キクチ・ヒサシ

文化と芸術を言祝ぐ『コトバの塔』

レディオヘッド:A moon shaped pool

レディオヘッドライブ、オープニングに流れるインタビュー「自由とは恐れがないこと」ニーナ・シモンの言葉

2016/09/16

レディオヘッドのライブ動画をyoutubeで観ていると、最近のものは、バンドが登場するオープニングに、魅力的で面白いような雰囲気の声で、力強い言葉が再生されている。サマーソニック2016のステージでも同様に、その言葉が再生された。一体、あれは何だろうか、ラジオ?と思っていたが、ニーナ・シモンのインタビュー動画から抜粋されているようである。次のような言葉である。

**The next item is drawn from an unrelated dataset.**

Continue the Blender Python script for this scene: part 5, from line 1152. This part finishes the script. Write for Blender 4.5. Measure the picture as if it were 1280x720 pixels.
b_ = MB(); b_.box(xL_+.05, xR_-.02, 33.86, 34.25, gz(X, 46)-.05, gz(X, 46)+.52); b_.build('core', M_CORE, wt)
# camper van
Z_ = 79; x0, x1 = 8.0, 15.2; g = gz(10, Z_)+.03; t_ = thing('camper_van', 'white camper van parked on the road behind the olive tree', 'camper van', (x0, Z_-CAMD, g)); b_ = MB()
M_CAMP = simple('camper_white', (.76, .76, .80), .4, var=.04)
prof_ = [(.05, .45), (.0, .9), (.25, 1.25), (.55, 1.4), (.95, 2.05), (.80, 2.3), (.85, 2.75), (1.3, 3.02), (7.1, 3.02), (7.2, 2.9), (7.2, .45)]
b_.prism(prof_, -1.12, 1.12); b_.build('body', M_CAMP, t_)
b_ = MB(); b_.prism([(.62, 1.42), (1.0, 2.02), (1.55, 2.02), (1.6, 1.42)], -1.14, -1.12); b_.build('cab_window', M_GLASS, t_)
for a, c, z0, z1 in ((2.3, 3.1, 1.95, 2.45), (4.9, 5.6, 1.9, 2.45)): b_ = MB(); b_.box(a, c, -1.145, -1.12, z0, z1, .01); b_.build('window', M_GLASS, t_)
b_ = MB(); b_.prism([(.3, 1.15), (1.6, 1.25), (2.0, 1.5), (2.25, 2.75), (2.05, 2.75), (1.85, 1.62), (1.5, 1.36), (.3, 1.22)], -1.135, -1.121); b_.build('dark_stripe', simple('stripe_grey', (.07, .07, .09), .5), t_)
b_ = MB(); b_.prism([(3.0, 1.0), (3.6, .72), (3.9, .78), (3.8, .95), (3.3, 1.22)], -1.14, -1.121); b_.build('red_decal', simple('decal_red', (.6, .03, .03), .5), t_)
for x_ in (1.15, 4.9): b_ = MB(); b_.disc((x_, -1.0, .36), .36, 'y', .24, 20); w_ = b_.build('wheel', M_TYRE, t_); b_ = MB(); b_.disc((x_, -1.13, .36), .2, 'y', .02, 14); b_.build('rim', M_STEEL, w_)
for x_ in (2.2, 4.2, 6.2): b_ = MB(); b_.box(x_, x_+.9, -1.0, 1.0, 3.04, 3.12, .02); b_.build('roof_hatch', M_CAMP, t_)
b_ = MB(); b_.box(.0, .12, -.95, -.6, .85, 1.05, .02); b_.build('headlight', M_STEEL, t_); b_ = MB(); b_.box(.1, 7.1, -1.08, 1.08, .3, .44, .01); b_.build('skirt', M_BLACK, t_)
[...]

インタビュアー「What’s ‘free’ to you?」
ニーナ・シモン「What’s ‘free’ to me? Same thing it is to you, you tell me」

インタビュアー「No, you tell me!」
ニーナ・シモン「It’s just a feeling, it’s just a feeling… / I'll tell you what freedom is to me – No fear! I mean really, no fear!」

インタビュアー「あなたにとって自由とは?」

ニーナ・シモン「わたしにとっての自由?同じことをあなたが教えて」

インタビュアー「ノー、あなたがわたしに教えて!」

ニーナ・シモン「それはただ感じることなの。それはただ感じるだけ。言うわ、わたしにとって何が自由か。恐れがないことよ。本当に言っているのよ、おそれがないことよ!!」

自由とは何なのか、ニーナ・シモンは、恐れのないこと、心配のないことだと言っている。非常に素晴らしい答えで、力強い彼女の存在感に魅了された。自由は、勝ち取るものでも、好き放題にすることでもなく、お金をたくさん持つことでもない。精神的次元での開放である、恐れのない心の状態である、ということなのだと思う。精神的葛藤や恐れがないことは、現在において、人を自由にする。このような哲学を現す言葉が、レディオヘッドのライブでオープニングを飾るのは、ふさわしい、かっこいい。美しい音楽の前で、わたしたちは、すべてのおそれを退け、喜びに踊る。このとき、まさに自由の中に在るのだ。わたしは、レディオヘッドのセレクトが気に入り、ニーナ・シモンが好きになった。フランクルが言う、精神世界に開かれている人間が強制収容所をよく耐えて生き残ったということにも共通している。いくつかニーナ・シモンの曲を聞いてみたが、あらゆるものを持たない(家も土地もお金も友人も何もない)わたしが歌われたあと、一体わたしに何があるのかと問い、存在することの富について力強く歌われていて、感動的であった。聞いていると前半は、ちょっと笑ってしまうようなおかしみがあるのだが、後半、生命の富について歌い上げるニーナ・シモンの歌声、その歌詞に負けていない存在感とパーソナリティの輝きに、気付けば涙を流しているという特別な時間、芸術の力に打たれた。